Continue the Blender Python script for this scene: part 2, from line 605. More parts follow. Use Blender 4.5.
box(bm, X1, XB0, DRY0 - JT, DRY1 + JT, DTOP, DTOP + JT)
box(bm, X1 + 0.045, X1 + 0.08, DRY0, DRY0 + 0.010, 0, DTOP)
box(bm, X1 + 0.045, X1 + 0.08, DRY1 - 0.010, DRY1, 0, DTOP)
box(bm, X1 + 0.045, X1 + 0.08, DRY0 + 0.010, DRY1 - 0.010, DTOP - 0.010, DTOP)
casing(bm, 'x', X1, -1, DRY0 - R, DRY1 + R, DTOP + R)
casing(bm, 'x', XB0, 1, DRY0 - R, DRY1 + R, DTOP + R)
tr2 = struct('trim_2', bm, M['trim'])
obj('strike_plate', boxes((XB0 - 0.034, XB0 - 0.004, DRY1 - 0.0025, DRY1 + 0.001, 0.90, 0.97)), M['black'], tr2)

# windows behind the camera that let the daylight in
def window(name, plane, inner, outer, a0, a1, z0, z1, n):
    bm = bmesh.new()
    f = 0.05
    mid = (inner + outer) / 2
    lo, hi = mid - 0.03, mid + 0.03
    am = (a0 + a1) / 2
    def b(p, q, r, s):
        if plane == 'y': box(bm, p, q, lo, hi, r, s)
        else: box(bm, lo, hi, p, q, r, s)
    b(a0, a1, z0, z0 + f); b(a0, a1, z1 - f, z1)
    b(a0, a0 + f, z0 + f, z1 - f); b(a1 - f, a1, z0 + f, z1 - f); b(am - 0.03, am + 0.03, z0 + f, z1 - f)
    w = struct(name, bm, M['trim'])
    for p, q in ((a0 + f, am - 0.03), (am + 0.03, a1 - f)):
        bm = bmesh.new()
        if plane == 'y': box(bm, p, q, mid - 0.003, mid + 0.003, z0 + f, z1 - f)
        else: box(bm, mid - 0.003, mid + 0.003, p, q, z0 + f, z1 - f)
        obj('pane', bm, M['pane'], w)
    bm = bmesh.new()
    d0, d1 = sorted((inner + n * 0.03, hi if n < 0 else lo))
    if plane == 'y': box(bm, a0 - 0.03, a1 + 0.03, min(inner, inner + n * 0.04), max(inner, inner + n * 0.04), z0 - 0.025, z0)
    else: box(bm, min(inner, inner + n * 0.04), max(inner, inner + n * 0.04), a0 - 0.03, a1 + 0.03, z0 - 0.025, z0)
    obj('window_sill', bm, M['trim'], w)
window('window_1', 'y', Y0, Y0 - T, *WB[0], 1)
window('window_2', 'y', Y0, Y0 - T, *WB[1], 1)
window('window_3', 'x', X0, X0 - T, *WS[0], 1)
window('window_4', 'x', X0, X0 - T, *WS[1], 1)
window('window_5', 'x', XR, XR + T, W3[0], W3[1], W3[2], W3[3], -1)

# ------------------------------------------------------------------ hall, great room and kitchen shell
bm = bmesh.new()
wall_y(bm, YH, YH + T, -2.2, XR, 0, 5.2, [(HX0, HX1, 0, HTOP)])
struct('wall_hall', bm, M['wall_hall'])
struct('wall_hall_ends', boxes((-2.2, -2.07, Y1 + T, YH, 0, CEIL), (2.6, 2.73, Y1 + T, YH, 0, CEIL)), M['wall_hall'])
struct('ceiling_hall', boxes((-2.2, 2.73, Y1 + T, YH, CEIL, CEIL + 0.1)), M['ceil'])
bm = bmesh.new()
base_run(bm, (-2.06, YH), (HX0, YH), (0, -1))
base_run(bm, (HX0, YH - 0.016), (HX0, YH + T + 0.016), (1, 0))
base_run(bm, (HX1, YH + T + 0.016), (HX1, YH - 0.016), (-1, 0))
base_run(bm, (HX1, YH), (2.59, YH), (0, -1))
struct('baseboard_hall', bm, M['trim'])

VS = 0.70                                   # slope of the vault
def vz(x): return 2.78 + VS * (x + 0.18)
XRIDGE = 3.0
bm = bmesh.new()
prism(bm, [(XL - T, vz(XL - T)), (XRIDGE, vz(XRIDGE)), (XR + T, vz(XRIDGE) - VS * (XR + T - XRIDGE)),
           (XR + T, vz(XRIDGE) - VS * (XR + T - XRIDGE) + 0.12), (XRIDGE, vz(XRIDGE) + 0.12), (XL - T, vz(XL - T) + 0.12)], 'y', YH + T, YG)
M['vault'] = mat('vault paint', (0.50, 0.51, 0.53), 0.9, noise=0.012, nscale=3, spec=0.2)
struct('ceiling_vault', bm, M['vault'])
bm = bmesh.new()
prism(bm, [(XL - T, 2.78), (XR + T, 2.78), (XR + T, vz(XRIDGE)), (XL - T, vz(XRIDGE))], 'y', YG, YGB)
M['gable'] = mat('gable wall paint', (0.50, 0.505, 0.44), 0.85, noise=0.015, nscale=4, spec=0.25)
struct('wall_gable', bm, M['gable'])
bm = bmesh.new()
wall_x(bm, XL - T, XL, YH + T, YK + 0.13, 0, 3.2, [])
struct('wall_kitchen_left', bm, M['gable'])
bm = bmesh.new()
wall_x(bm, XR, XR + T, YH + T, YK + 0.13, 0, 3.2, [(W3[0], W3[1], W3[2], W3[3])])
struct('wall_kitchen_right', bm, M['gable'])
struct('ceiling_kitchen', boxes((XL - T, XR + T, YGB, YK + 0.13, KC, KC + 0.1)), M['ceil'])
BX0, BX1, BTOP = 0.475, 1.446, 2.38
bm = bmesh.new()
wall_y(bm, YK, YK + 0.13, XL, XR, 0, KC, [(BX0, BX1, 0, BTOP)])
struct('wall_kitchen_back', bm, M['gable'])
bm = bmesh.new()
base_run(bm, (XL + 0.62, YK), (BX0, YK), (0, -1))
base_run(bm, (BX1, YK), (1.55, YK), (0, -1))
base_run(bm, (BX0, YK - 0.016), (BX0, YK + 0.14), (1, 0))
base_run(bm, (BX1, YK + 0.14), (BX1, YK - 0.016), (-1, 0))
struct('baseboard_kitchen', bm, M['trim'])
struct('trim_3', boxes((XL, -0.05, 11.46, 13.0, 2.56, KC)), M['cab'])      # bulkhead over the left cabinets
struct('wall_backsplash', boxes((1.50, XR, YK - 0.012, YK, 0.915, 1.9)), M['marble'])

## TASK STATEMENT
Type out the material again exactly as presented.

## ANSWER TO THE EXERCISE
Continue the Blender Python script for this scene: part 2, from line 605. More parts follow. Use Blender 4.5.
box(bm, X1, XB0, DRY0 - JT, DRY1 + JT, DTOP, DTOP + JT)
box(bm, X1 + 0.045, X1 + 0.08, DRY0, DRY0 + 0.010, 0, DTOP)
box(bm, X1 + 0.045, X1 + 0.08, DRY1 - 0.010, DRY1, 0, DTOP)
box(bm, X1 + 0.045, X1 + 0.08, DRY0 + 0.010, DRY1 - 0.010, DTOP - 0.010, DTOP)
casing(bm, 'x', X1, -1, DRY0 - R, DRY1 + R, DTOP + R)
casing(bm, 'x', XB0, 1, DRY0 - R, DRY1 + R, DTOP + R)
tr2 = struct('trim_2', bm, M['trim'])
obj('strike_plate', boxes((XB0 - 0.034, XB0 - 0.004, DRY1 - 0.0025, DRY1 + 0.001, 0.90, 0.97)), M['black'], tr2)

# windows behind the camera that let the daylight in
def window(name, plane, inner, outer, a0, a1, z0, z1, n):
    bm = bmesh.new()
    f = 0.05
    mid = (inner + outer) / 2
    lo, hi = mid - 0.03, mid + 0.03
    am = (a0 + a1) / 2
    def b(p, q, r, s):
        if plane == 'y': box(bm, p, q, lo, hi, r, s)
        else: box(bm, lo, hi, p, q, r, s)
    b(a0, a1, z0, z0 + f); b(a0, a1, z1 - f, z1)
    b(a0, a0 + f, z0 + f, z1 - f); b(a1 - f, a1, z0 + f, z1 - f); b(am - 0.03, am + 0.03, z0 + f, z1 - f)
    w = struct(name, bm, M['trim'])
    for p, q in ((a0 + f, am - 0.03), (am + 0.03, a1 - f)):
        bm = bmesh.new()
        if plane == 'y': box(bm, p, q, mid - 0.003, mid + 0.003, z0 + f, z1 - f)
        else: box(bm, mid - 0.003, mid + 0.003, p, q, z0 + f, z1 - f)
        obj('pane', bm, M['pane'], w)
    bm = bmesh.new()
    d0, d1 = sorted((inner + n * 0.03, hi if n < 0 else lo))
    if plane == 'y': box(bm, a0 - 0.03, a1 + 0.03, min(inner, inner + n * 0.04), max(inner, inner + n * 0.04), z0 - 0.025, z0)
    else: box(bm, min(inner, inner + n * 0.04), max(inner, inner + n * 0.04), a0 - 0.03, a1 + 0.03, z0 - 0.025, z0)
    obj('window_sill', bm, M['trim'], w)
window('window_1', 'y', Y0, Y0 - T, *WB[0], 1)
window('window_2', 'y', Y0, Y0 - T, *WB[1], 1)
window('window_3', 'x', X0, X0 - T, *WS[0], 1)
window('window_4', 'x', X0, X0 - T, *WS[1], 1)
window('window_5', 'x', XR, XR + T, W3[0], W3[1], W3[2], W3[3], -1)

# ------------------------------------------------------------------ hall, great room and kitchen shell
bm = bmesh.new()
wall_y(bm, YH, YH + T, -2.2, XR, 0, 5.2, [(HX0, HX1, 0, HTOP)])
struct('wall_hall', bm, M['wall_hall'])
struct('wall_hall_ends', boxes((-2.2, -2.07, Y1 + T, YH, 0, CEIL), (2.6, 2.73, Y1 + T, YH, 0, CEIL)), M['wall_hall'])
struct('ceiling_hall', boxes((-2.2, 2.73, Y1 + T, YH, CEIL, CEIL + 0.1)), M['ceil'])
bm = bmesh.new()
base_run(bm, (-2.06, YH), (HX0, YH), (0, -1))
base_run(bm, (HX0, YH - 0.016), (HX0, YH + T + 0.016), (1, 0))
base_run(bm, (HX1, YH + T + 0.016), (HX1, YH - 0.016), (-1, 0))
base_run(bm, (HX1, YH), (2.59, YH), (0, -1))
struct('baseboard_hall', bm, M['trim'])

VS = 0.70                                   # slope of the vault
def vz(x): return 2.78 + VS * (x + 0.18)
XRIDGE = 3.0
bm = bmesh.new()
prism(bm, [(XL - T, vz(XL - T)), (XRIDGE, vz(XRIDGE)), (XR + T, vz(XRIDGE) - VS * (XR + T - XRIDGE)),
           (XR + T, vz(XRIDGE) - VS * (XR + T - XRIDGE) + 0.12), (XRIDGE, vz(XRIDGE) + 0.12), (XL - T, vz(XL - T) + 0.12)], 'y', YH + T, YG)
M['vault'] = mat('vault paint', (0.50, 0.51, 0.53), 0.9, noise=0.012, nscale=3, spec=0.2)
struct('ceiling_vault', bm, M['vault'])
bm = bmesh.new()
prism(bm, [(XL - T, 2.78), (XR + T, 2.78), (XR + T, vz(XRIDGE)), (XL - T, vz(XRIDGE))], 'y', YG, YGB)
M['gable'] = mat('gable wall paint', (0.50, 0.505, 0.44), 0.85, noise=0.015, nscale=4, spec=0.25)
struct('wall_gable', bm, M['gable'])
bm = bmesh.new()
wall_x(bm, XL - T, XL, YH + T, YK + 0.13, 0, 3.2, [])
struct('wall_kitchen_left', bm, M['gable'])
bm = bmesh.new()
wall_x(bm, XR, XR + T, YH + T, YK + 0.13, 0, 3.2, [(W3[0], W3[1], W3[2], W3[3])])
struct('wall_kitchen_right', bm, M['gable'])
struct('ceiling_kitchen', boxes((XL - T, XR + T, YGB, YK + 0.13, KC, KC + 0.1)), M['ceil'])
BX0, BX1, BTOP = 0.475, 1.446, 2.38
bm = bmesh.new()
wall_y(bm, YK, YK + 0.13, XL, XR, 0, KC, [(BX0, BX1, 0, BTOP)])
struct('wall_kitchen_back', bm, M['gable'])
bm = bmesh.new()
base_run(bm, (XL + 0.62, YK), (BX0, YK), (0, -1))
base_run(bm, (BX1, YK), (1.55, YK), (0, -1))
base_run(bm, (BX0, YK - 0.016), (BX0, YK + 0.14), (1, 0))
base_run(bm, (BX1, YK + 0.14), (BX1, YK - 0.016), (-1, 0))
struct('baseboard_kitchen', bm, M['trim'])
struct('trim_3', boxes((XL, -0.05, 11.46, 13.0, 2.56, KC)), M['cab'])      # bulkhead over the left cabinets
struct('wall_backsplash', boxes((1.50, XR, YK - 0.012, YK, 0.915, 1.9)), M['marble'])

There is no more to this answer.